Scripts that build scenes
* start *
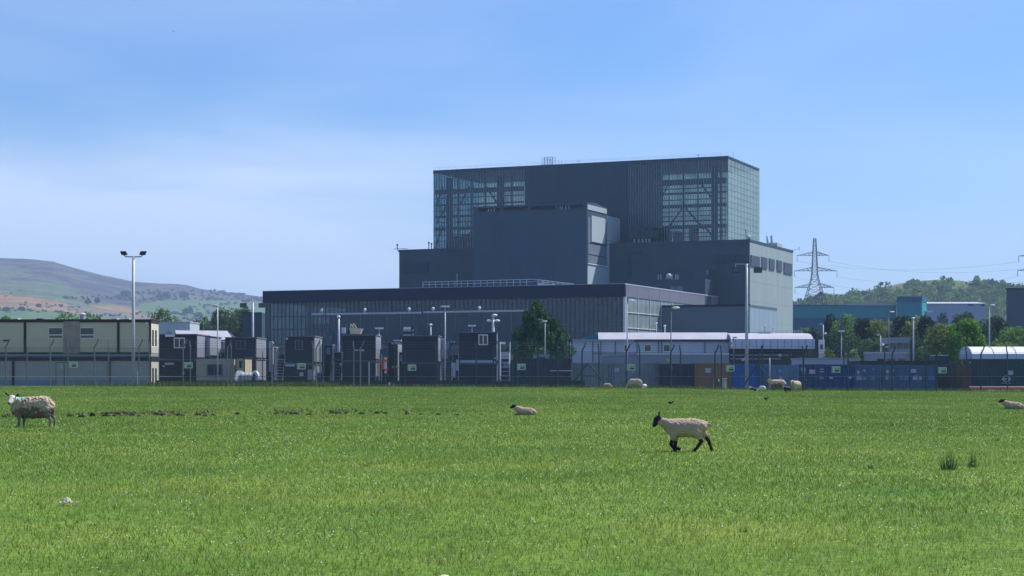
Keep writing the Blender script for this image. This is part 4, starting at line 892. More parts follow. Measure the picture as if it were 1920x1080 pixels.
# cable drum
D = 138; X = lambda p: xat(p, D); Z = lambda y: zat(y, D)
t = thing('cable_drum', 'white flanged cable drum lying on its side behind the fence', 'cable drum', (X(464), D, SG))
zc = .96; rr = .56
for px, s in ((449, -1), (477, 1)): 
    m = MB().tube((X(px), D, zc), (X(px)+.12, D+.1*s, zc), rr, k=22); P('flange', m, M['white'], t)
P('cradle', MB().box(X(449), X(478), D-.3, D+.3, SG, zc-.57), K['slate'], t)
P('core', MB().tube((X(449)+.12, D, zc), (X(477), D, zc), .3, k=14), K['slate'], t)
for k in range(7): P('cable_turn', MB().tube((X(452+k*3.3), D, zc), (X(452+k*3.3)+.1, D, zc), .38+.03*(k % 2), k=14), M['white' if k % 2 else 'galv'], t)
# small vertical white marker posts and gear in the yard
for px, y0, D, mt, lab in ((258.5, 696, 132, 'white', 'short bright white post beside the left floodlight mast'), (692, 679, 133, 'galv', 'grey post with a gate arm in front of the lower dark cabin'), (730, 717, 133, 'white', 'short white stub post below the orange barriers')):
    t = thing('marker_post', lab, 'post', (xat(px, D), D, SG)); P('shaft', MB().box(xat(px, D)-.05, xat(px, D)+.05, D-.05, D+.05, SG, zat(y0, D)-.05), M[mt], t); P('cap', MB().box(xat(px, D)-.07, xat(px, D)+.07, D-.07, D+.07, zat(y0, D)-.05, zat(y0, D)), M[mt], t)
    if px == 692: P('arm', MB().bar((xat(px, D), D, zat(680, D)), (xat(711, D), D, zat(680, D)), .06), M['galvd'], t)
D = 134; X = lambda p: xat(p, D); Z = lambda y: zat(y, D)
t = thing('gas_cylinder_cage', 'grey wire cage of white cylinders at the right end of the orange container', 'cage', (X(1359), D, SG))
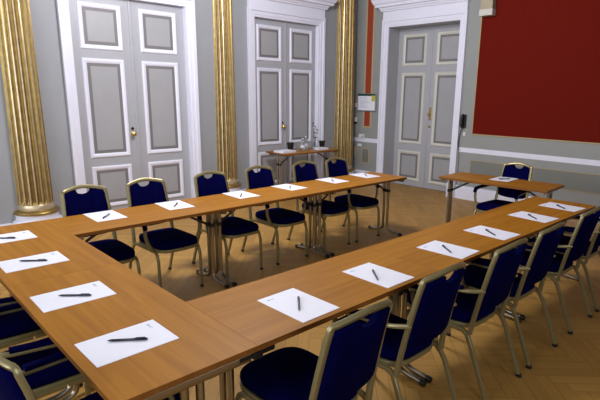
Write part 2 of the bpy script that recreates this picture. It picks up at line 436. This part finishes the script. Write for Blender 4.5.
column(3.238, .170, 'gilded fluted half column between the two grey doors of the left wall')
column(5.80, .213, 'gilded fluted half column in the corner, behind the side table with flowers')

# ------------------------------------------------------------ folding tables
ZT = 0.7074
TW = 0.54
def make_table(L, W=TW, legs=(0.055, 0.022), top_m='table'):
    """local x along the length, centred; z = 0 on the floor"""
    t = thing('folding_table', 'table', 'table')
    th = .024
    bm = bmesh.new(); box(bm, -L/2+.0005, L/2-.0005, -W/2, W/2, ZT-th, ZT); bevel(bm, .001, 1)
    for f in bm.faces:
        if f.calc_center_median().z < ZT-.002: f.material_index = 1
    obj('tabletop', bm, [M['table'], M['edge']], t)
    for s, ins in ((-1, legs[0]), (1, legs[1])):
        x = s*(L/2-ins); bm = bmesh.new()
        zt = ZT-th
        for k in (-1, 1):
            sweep(bm, rounded([(x, k*.030, zt-.03), (x, k*.030, .062), (x, k*.10, .030), (x, k*.225, .020)], .05, 6), circ(.0155, 12), up=(1, 0, 0))
        sweep(bm, [(x, -W/2+.03, zt-.016), (x, W/2-.03, zt-.016)], rrect(.0145, .0155, .003), up=(0, 0, 1))
        leg = obj('leg', bm, M['chrome'], t, smooth=True)
        for k in (-1, 1):
            b = bmesh.new(); sweep(b, [(x, k*.215, .0205), (x, k*.245, .0188)], circ(.0185, 12), up=(1, 0, 0)); obj('foot_cap', b, M['black'], leg, smooth=True)
        obj('leg_collar', bevel(boxm(x-.016, x+.016, -.05, .05, .50, .535), .004, 1), M['black'], leg)
        # folding brace from the leg to the underside
        b = bmesh.new(); d = -s
        sweep(b, [(x+d*.012, 0, .515), (x+d*.16, 0, .60), (x+d*.30, 0, zt-.008)], rrect(.010, .004, .002), up=(0, 1, 0))
        obj('brace', b, M['black'], t)
        obj('hinge_bracket', bevel(boxm(x+d*.30-.045, x+d*.30+.045, -.035, .035, zt-.016, zt-.0005), .003, 1), M['black'], t)
    return t
TL = 3.62/3
tabA = make_table(TL); tag(tabA, 'cherry wood folding table of the back row, nearest the fluted column at left', 'table', 'conference tables set in a U')
tabA.location = (TL/2, -TW/2, 0)
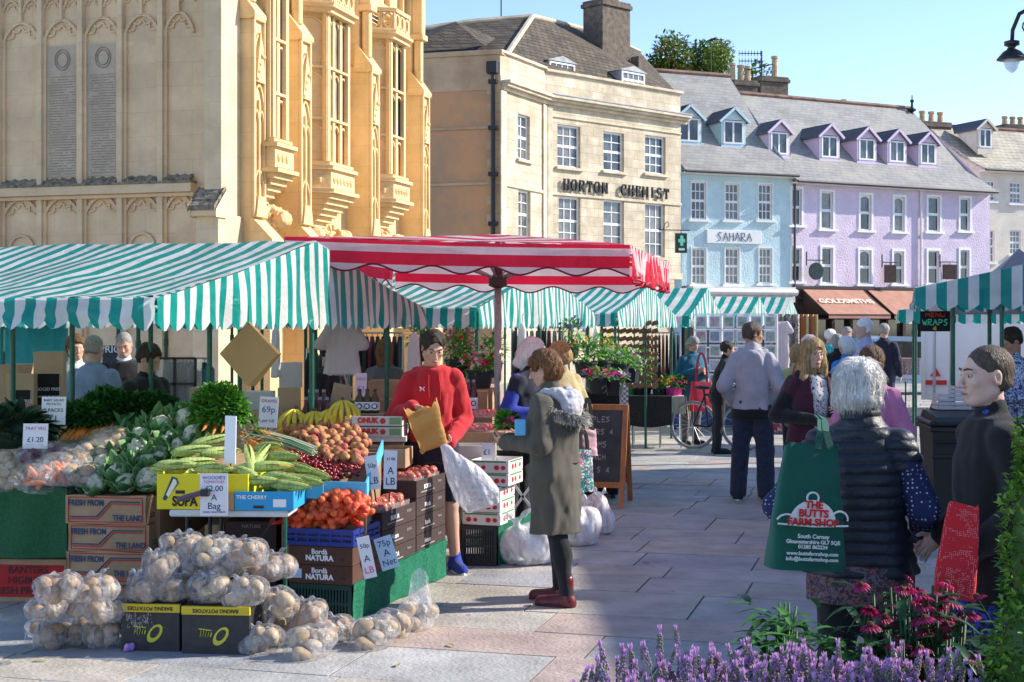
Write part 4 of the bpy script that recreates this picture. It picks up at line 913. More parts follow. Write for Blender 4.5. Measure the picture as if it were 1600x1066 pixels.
s4 = stall('market_stall', 'green and white stall with wide stripes and a steep roof behind the teal jacket', tpt(16.1), SRZ, 3.4, 3.0, 1.93, 2.42, sw=.12, posts=stdposts(3.4, 3.0), seed=4)
s5 = stall('market_stall', 'green and white stall behind the man in the grey hoodie', tpt(22.6), SRZ, 3.4, 3.2, 1.95, 2.40, sw=.12, posts=stdposts(3.4, 3.2), seed=5)
s6 = stall('market_stall', 'farthest green and white stall, by the brown shop awning', tpt(28.4), SRZ, 3.6, 2.8, 2.0, 2.50, sw=.13, posts=stdposts(3.6, 2.8), seed=6)
# second row behind (its valances are seen under the first stall roof)
s7 = stall('market_stall', 'green and white stall behind the vegetable stall, towards the church', (-2.6, 14.2), SRZ, 2.6, 3.2, 1.95, 2.3, posts=stdposts(2.6, 3.2), seed=7)
s8 = stall('market_stall', 'green and white stall at far left with teal side sheets', (-5.6, 13.4), SRZ, 2.6, 3.0, 1.95, 2.3, posts=stdposts(2.6, 3.0), seed=8)
teal = mat('teal_sheet', (.03, .33, .36), .5, var=.1, trans=.4)
t = MB(); t.grid(lambda u, v: (-2.9+.02*math.sin(u*40), .1+u*2.3, 1.85-v*1.25), 24, 3); t.grid(lambda u, v: (-2.9+2.8*u, 2.5+.03*math.sin(u*50), 1.85-v*1.25), 40, 3); t.build('side_sheet', teal, s8, smooth=True)
sR = stall('market_stall', 'green and white wraps stall at the right edge, its gable facing the square', (X(1430, 13), 13), -math.radians(107), 3.7, 2.2, 2.10, 2.55, sw=.092, dep=.16, posts=[(-.05, .33), (-.05, .75), (-.6, .66), (-2.1, .33), (-2.1, 2.9)], seed=9)
sR2 = stall('market_stall', 'small striped stall half hidden behind the wraps stall', (X(1404, 20), 20), -math.radians(107), 2.0, 1.8, 1.98, 2.2, sw=.1, posts=[(-.04, .2), (-1.7, .2), (-.04, 1.8)], seed=10, dep=.16)
gz = thing('gazebo', 'plain grey peaked tent roof rising behind the wraps stall', 'gazebo', (X(1592, 17), 17, 0)); t = MB()
for a in range(4):
 c0 = Vector((1.3*math.cos(a*math.pi/2+.6), 1.3*math.sin(a*math.pi/2+.6), 2.1)); c1 = Vector((1.3*math.cos((a+1)*math.pi/2+.6), 1.3*math.sin((a+1)*math.pi/2+.6), 2.1))
 t.grid(lambda u, v: (lambda q: q)((Vector((0, 0, 2.68))*(1-v)+(c0*(1-u)+c1*u)*v)-Vector((0, 0, .12*math.sin(math.pi*v)))), 6, 6)
 t.add([c0, c1, c1-Vector((0, 0, .2)), c0-Vector((0, 0, .2))], [(0, 1, 2, 3)])
t.build('canopy', clothmat('canvas_grey', (.30, .28, .31), .25), gz, smooth=False)
for a in range(4): t = MB(); t.tube([(1.25*math.cos(a*math.pi/2+.6), 1.25*math.sin(a*math.pi/2+.6), 0), (1.25*math.cos(a*math.pi/2+.6), 1.25*math.sin(a*math.pi/2+.6), 2.1)], .02, 6); t.build('post', mat('alu', (.6, .6, .6), .35, metal=.8), gz)
# ---- red and white umbrella
um = thing('market_umbrella', 'large square red and white striped umbrella on a silver pole', 'umbrella', (-.115, 11.6, 0))
c_red = clothmat('canvas_red', (.82, .02, .07), .5, .5); c_uw = clothmat('canvas_soft_white', (.82, .76, .76), .5, .5); trim_m = mat('umbrella_trim', (.22, .005, .02), .6)
O_ = Vector((-.115, 11.6, 0)); NL = Vector((-1.62, 10.15, 2.39))-O_; NR = Vector((.86, 10.4, 2.345))-O_; FR = Vector((1.42, 12.9, 2.33))-O_; FL = Vector((-1.06, 12.9, 2.36))-O_; AP = Vector((0, 0, 2.50))
def bilin(u, v): return NL*(1-u)*(1-v)+NR*u*(1-v)+FR*u*v+FL*(1-u)*v
m = MB(); N_ = 28
nstr = 15
def canopy(u, v):
 p = bilin(u, v); e = max(abs(u-.5), abs(v-.5))*2; q = min(abs(u-.5), abs(v-.5))*2
 z = p.z+(AP.z-p.z)*(1-e)**.9-.035*math.sin(math.pi*min(1, e))*(1-q/max(e, .001))*.8
 return Vector((p.x, p.y, z))
m.grid(canopy, N_, nstr*2, lambda i, j: (j//2) % 2 )
m.build('canopy', [c_red, c_uw], um, smooth=True)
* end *
§ Requirement
Retype, word for word, every line from the line with "Write part 2" to the line with "if f.calc_center_median().z <", inclusive. Add nothing.

§ Correct result
Write part 2 of the bpy script that recreates this picture. It picks up at line 436. This part finishes the script. Write for Blender 4.5.
column(3.238, .170, 'gilded fluted half column between the two grey doors of the left wall')
column(5.80, .213, 'gilded fluted half column in the corner, behind the side table with flowers')

# ------------------------------------------------------------ folding tables
ZT = 0.7074
TW = 0.54
def make_table(L, W=TW, legs=(0.055, 0.022), top_m='table'):
    """local x along the length, centred; z = 0 on the floor"""
    t = thing('folding_table', 'table', 'table')
    th = .024
    bm = bmesh.new(); box(bm, -L/2+.0005, L/2-.0005, -W/2, W/2, ZT-th, ZT); bevel(bm, .001, 1)
    for f in bm.faces:
        if f.calc_center_median().z < ZT-.002: f.material_index = 1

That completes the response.